Este es el compromiso que tiene toda persona que toma la Santa Cena. Vivir los mandamientos de Dios nos obliga a una vida de hacer el bien: el bien a la sociedad y un servicio sincero a la humanidad; y la exclusión total del odio, la enemistad, la inmoralidad, el egoísmo, la ebriedad, los celos y la deshonestidad.

Ojalá podamos sentir el gozo de una asistencia regular a la reunión sacramental, y tener las bendiciones del progreso eterno por medio de una sumisión sincera, en espíritu y acción, a las palabras sagradas de la Santa Cena.

El profeta José Smith enseñó:

«La lectura de las experiencias de otros . . . jamás podrán darnos a nosotros un concepto comprensivo de nuestra condición y verdadera relación con Dios. El conocimiento de estas cosas tan sólo se puede obtener por la experiencia, mediante las ordenanzas que Dios ha establecido para ese propósito. Si por cinco minutos pudiéramos ver lo que hay en el cielo, aprenderíamos más que si leyésemos todo lo que jamás se ha escrito sobre el asunto.» (Enseñanzas del Profeta José Smith, pág. 400.)
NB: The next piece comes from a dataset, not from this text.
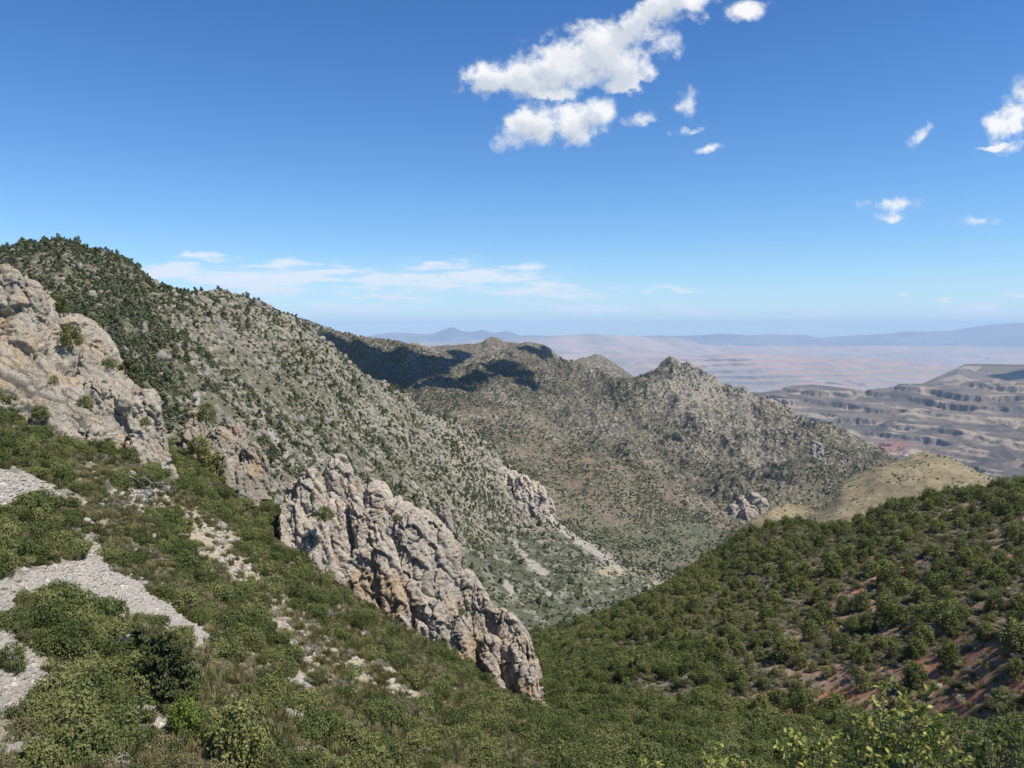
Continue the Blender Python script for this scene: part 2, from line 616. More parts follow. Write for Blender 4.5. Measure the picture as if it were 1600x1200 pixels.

La Santa Cena es una ordenanza que nos permite tener una relación personal con Dios y que aumenta nuestro conocimiento y comprensión de El y su Hijo Unigénito.

Nuestra recompensa por cumplir los convenios y obligaciones en la ordenanza de la Santa Cena es tener la compañía del Santo Espíritu de Dios. El es la luz que lleva a la vida eterna. Las virtudes divinas relacionadas con la participación de la Cena del Señor son las de tener siempre presente lo que fue Su vida, amar al Señor con todo nuestro corazón, alma, mente y fuerza, y esforzarnos por llevar a cabo su propósito fundamental: la vida eterna del hombre. Os expreso este humilde testimonio en el nombre de Jesucristo. Amén.